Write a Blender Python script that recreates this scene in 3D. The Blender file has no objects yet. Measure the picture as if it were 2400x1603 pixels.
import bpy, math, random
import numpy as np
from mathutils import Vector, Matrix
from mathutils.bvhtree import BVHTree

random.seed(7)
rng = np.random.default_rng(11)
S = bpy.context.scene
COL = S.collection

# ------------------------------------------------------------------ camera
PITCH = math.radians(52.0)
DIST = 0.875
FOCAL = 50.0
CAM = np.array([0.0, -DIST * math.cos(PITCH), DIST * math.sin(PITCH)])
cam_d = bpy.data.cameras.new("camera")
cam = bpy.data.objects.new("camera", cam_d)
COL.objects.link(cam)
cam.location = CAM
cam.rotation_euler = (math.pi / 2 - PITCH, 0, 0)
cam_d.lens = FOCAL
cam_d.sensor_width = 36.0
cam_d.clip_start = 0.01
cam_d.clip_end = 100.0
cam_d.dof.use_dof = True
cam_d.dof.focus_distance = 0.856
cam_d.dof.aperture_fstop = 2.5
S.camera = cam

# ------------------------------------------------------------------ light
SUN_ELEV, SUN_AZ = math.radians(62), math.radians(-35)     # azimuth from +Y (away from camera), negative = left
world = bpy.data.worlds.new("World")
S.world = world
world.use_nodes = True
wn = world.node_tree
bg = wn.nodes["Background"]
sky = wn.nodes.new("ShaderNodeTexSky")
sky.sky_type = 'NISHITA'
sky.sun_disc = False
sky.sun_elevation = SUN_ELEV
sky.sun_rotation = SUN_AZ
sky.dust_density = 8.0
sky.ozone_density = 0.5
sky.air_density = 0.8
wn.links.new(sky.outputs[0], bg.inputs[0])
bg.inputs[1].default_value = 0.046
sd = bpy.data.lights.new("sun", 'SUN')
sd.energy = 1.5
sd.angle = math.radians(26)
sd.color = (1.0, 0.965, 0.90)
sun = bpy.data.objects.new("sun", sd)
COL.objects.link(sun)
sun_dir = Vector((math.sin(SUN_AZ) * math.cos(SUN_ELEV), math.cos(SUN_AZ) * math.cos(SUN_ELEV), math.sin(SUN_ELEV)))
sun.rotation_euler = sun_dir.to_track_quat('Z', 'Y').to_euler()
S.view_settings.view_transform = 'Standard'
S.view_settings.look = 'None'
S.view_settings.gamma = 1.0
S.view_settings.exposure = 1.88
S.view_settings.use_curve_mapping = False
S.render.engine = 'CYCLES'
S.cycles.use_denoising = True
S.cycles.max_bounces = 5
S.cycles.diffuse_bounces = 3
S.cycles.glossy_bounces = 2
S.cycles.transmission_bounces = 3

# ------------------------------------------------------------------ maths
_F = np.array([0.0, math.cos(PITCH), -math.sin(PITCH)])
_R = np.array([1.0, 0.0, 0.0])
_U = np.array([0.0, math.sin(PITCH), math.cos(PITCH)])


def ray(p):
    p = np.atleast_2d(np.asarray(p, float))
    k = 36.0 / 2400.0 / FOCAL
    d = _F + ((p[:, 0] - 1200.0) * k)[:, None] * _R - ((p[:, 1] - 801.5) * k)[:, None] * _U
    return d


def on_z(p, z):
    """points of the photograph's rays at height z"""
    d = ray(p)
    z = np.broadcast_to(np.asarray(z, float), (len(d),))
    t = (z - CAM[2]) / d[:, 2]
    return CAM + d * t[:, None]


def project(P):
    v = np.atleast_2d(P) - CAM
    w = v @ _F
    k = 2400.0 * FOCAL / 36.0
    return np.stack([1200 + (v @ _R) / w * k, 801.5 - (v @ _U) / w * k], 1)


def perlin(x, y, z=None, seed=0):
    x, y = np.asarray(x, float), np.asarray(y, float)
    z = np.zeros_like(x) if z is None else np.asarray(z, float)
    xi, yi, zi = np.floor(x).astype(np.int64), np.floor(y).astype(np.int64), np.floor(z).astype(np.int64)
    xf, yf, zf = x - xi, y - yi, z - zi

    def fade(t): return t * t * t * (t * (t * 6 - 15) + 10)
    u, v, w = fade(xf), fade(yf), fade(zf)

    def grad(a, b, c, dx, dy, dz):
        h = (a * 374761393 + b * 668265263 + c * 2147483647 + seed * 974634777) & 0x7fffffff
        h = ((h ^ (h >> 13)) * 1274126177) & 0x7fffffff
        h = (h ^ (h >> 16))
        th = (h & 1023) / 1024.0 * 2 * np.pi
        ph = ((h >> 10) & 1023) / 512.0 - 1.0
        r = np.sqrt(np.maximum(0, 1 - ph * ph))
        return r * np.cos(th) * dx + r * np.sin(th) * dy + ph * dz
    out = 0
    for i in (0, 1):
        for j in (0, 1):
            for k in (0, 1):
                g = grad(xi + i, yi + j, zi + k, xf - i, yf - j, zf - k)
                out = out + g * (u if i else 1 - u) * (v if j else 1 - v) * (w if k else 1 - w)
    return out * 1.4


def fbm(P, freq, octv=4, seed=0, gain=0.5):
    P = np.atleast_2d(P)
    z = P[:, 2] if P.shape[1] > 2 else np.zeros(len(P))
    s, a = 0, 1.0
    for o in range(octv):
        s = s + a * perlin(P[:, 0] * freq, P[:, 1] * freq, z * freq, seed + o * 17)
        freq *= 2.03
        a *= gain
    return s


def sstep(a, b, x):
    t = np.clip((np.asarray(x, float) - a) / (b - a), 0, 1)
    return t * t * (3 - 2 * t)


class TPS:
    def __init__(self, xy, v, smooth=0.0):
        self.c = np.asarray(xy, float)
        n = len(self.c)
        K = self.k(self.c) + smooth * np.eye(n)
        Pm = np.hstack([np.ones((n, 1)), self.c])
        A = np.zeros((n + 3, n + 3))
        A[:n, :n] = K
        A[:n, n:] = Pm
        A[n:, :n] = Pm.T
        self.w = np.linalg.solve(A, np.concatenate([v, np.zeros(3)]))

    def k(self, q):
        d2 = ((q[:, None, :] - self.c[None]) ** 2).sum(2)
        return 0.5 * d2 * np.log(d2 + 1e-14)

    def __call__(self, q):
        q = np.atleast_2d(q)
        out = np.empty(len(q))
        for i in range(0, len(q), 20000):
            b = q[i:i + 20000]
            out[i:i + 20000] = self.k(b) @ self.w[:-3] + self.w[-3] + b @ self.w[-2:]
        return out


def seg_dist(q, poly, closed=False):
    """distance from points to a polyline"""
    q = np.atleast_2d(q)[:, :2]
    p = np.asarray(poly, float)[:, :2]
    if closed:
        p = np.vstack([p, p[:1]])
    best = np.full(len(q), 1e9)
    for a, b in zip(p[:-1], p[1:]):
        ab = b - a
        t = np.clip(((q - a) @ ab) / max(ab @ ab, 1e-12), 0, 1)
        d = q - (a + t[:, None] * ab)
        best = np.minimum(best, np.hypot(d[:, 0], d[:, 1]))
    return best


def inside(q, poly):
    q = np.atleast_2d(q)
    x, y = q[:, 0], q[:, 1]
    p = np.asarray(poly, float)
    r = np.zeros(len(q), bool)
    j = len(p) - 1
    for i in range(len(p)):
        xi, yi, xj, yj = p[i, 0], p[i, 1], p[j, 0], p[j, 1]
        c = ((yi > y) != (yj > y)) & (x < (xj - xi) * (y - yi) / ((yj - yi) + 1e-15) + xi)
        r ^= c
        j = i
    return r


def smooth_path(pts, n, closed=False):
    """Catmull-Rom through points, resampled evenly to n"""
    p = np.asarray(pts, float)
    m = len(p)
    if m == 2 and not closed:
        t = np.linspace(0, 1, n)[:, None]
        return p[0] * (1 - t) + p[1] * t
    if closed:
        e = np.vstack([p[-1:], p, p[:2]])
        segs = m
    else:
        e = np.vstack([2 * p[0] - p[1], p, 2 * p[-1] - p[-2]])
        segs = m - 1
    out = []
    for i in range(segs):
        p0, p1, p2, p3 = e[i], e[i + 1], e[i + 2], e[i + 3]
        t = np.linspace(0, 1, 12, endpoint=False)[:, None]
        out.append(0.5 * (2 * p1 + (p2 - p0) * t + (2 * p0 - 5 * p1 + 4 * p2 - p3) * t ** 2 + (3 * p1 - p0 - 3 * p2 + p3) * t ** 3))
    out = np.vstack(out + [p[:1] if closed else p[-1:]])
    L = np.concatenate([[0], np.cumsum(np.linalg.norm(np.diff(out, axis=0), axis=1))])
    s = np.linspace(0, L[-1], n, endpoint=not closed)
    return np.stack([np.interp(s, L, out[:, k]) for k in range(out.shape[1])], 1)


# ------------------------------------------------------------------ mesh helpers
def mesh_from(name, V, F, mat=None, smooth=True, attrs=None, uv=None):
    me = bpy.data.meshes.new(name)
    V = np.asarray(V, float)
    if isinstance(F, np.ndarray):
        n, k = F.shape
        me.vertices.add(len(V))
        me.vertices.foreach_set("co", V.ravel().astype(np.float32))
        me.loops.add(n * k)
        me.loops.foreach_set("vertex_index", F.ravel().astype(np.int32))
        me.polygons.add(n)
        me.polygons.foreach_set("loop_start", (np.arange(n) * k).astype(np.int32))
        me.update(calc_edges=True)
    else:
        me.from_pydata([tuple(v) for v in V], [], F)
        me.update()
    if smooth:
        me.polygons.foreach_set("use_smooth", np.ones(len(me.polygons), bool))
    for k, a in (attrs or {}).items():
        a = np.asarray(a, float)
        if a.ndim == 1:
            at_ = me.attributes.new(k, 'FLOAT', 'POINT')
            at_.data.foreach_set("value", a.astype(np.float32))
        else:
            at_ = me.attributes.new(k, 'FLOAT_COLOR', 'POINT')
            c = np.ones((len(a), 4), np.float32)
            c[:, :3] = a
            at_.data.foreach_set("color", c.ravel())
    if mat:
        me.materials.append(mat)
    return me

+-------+

### WHAT IS REQUIRED
Begin with the first line of the listing and copy exactly through the line that contains "COL = S.collection", please, keeping both ends and leaving out everything after.

### FULL OUTPUT
Write a Blender Python script that recreates this scene in 3D. The Blender file has no objects yet. Measure the picture as if it were 2400x1603 pixels.
import bpy, math, random
import numpy as np
from mathutils import Vector, Matrix
from mathutils.bvhtree import BVHTree

random.seed(7)
rng = np.random.default_rng(11)
S = bpy.context.scene
COL = S.collection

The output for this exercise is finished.